Data items:
──────────────────────────────
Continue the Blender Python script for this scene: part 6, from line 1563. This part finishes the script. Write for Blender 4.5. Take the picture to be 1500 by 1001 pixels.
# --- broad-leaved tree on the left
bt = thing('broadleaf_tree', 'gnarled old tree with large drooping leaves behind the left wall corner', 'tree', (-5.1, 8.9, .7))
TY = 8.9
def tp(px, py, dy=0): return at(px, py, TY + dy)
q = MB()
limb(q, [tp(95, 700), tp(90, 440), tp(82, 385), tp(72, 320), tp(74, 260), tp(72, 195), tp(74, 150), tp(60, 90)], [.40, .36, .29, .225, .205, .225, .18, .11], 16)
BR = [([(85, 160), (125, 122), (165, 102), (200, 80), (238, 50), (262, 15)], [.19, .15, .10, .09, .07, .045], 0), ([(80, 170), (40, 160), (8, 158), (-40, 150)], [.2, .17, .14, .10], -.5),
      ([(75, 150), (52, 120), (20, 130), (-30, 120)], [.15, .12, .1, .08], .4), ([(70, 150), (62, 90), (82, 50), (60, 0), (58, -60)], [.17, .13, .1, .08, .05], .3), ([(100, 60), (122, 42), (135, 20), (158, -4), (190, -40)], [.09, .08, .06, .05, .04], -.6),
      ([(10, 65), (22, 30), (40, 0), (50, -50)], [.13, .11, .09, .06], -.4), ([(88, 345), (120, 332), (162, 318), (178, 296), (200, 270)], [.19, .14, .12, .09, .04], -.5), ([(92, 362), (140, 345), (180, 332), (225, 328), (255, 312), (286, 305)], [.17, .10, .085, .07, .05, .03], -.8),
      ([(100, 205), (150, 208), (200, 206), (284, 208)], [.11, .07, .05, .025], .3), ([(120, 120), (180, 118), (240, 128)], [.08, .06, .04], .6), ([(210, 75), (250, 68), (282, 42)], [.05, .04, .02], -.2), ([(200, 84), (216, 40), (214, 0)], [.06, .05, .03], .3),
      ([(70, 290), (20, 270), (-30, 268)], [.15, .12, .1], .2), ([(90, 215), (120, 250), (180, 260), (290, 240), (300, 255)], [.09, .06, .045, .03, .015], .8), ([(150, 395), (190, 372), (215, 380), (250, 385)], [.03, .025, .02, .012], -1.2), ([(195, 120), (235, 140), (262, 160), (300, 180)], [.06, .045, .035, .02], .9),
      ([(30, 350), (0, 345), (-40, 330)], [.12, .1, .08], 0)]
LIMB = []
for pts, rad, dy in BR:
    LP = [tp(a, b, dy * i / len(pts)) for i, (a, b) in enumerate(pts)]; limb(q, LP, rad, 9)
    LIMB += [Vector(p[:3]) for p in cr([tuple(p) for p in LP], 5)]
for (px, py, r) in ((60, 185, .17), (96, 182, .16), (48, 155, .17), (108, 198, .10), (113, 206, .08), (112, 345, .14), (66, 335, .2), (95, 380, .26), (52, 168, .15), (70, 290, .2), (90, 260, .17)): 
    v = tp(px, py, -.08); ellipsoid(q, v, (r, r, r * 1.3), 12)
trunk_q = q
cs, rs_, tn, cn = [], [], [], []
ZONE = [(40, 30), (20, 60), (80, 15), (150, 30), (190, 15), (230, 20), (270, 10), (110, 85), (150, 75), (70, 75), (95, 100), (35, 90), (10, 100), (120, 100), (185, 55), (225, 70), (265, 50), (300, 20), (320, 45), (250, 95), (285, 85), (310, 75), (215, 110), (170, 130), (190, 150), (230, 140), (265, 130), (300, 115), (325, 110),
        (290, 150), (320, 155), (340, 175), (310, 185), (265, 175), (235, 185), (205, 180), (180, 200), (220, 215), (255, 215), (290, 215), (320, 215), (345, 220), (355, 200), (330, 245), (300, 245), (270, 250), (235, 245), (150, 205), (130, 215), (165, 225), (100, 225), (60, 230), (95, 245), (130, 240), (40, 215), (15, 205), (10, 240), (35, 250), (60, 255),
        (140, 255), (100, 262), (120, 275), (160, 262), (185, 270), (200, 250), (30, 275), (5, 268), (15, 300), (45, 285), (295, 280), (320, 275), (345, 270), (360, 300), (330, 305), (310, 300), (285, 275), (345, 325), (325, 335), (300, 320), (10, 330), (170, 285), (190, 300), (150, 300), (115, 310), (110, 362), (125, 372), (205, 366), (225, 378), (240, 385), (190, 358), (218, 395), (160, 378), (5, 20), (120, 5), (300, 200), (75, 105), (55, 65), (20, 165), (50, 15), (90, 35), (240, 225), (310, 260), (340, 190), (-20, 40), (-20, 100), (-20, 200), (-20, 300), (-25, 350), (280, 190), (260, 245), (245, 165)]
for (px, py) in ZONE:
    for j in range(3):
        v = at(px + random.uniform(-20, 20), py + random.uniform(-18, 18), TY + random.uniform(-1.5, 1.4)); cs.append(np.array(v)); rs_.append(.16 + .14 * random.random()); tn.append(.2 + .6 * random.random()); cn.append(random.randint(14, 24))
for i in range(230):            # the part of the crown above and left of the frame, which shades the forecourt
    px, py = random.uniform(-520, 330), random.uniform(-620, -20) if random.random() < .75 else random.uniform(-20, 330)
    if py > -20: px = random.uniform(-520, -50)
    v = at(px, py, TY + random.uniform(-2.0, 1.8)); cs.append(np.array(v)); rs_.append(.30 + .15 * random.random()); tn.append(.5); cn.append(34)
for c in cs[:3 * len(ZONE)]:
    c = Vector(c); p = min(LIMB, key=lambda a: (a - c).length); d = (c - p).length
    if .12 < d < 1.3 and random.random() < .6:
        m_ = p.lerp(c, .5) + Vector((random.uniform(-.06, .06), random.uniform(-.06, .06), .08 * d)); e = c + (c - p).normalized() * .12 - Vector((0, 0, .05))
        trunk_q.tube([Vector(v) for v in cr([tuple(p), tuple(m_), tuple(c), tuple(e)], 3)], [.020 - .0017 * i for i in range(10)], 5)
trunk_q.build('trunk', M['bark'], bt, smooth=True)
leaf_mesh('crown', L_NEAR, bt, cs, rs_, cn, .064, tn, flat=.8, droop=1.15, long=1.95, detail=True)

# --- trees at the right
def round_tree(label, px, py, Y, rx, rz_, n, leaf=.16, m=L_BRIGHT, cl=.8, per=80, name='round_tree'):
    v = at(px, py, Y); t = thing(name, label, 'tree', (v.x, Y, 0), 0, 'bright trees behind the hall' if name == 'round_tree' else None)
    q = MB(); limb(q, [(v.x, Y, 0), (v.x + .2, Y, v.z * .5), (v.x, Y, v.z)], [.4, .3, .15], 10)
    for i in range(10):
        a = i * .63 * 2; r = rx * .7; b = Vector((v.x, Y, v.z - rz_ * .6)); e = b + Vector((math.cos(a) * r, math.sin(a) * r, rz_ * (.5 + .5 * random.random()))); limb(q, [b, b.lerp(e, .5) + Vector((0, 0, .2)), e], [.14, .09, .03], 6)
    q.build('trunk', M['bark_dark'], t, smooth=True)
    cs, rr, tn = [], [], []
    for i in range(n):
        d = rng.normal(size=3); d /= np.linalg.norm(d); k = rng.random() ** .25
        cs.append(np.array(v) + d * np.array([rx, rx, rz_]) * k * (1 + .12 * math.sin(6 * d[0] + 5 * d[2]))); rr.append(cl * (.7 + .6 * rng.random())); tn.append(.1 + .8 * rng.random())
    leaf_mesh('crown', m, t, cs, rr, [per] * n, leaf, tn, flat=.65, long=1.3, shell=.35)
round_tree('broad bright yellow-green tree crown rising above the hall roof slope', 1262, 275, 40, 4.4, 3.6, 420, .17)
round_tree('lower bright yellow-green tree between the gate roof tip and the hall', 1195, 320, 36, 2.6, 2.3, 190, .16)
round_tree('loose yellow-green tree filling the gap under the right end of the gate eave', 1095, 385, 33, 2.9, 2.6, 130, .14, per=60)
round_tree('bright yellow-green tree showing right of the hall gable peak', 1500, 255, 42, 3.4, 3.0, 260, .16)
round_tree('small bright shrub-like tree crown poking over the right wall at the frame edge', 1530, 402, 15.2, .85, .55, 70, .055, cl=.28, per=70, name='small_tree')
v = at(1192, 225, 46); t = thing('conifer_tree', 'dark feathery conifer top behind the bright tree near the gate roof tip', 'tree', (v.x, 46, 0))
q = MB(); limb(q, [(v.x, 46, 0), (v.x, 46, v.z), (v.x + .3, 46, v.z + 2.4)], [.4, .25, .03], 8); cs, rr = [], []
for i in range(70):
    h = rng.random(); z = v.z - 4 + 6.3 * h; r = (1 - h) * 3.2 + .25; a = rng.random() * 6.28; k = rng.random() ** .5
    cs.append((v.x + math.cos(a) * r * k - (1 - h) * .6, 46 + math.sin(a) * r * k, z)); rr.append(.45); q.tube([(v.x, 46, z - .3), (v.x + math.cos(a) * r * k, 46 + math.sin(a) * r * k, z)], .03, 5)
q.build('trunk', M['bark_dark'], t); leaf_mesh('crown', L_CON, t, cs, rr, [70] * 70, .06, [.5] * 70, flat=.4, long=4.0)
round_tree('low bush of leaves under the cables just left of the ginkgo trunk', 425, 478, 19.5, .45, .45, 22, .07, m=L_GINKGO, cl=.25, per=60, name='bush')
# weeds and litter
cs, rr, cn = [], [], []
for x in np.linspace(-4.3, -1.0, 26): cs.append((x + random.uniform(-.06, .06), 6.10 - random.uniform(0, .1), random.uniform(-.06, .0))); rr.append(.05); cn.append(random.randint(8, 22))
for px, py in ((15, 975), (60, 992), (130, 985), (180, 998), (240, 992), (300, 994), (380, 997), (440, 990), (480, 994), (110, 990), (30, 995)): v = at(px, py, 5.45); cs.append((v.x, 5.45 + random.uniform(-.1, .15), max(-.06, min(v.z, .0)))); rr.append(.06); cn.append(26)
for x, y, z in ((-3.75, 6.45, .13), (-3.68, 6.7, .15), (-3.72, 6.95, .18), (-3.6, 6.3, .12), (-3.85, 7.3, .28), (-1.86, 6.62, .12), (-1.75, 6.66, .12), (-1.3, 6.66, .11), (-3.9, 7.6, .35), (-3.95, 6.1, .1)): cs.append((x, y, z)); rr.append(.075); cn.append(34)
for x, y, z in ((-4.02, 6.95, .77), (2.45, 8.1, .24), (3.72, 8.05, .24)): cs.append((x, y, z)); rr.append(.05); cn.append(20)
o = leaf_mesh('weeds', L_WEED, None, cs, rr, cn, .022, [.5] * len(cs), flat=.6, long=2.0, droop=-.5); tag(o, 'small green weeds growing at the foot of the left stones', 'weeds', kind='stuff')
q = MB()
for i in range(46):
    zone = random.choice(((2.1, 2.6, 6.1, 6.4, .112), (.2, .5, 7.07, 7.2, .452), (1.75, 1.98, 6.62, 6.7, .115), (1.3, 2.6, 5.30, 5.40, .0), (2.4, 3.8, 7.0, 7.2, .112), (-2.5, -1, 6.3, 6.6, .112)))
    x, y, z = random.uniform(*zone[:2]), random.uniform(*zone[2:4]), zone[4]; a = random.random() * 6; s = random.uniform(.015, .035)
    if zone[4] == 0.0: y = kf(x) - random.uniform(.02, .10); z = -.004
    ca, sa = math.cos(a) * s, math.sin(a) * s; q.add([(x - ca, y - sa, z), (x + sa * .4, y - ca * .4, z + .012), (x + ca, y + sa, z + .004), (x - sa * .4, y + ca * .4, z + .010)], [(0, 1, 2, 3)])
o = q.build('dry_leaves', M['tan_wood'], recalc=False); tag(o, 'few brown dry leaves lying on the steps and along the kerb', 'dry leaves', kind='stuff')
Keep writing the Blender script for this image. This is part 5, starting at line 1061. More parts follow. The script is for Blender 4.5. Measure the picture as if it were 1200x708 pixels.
──────────────────────────────
# [Short problem]
A number is the only answer here: how many lines of the material above contain "Blender"?

# [Result]
2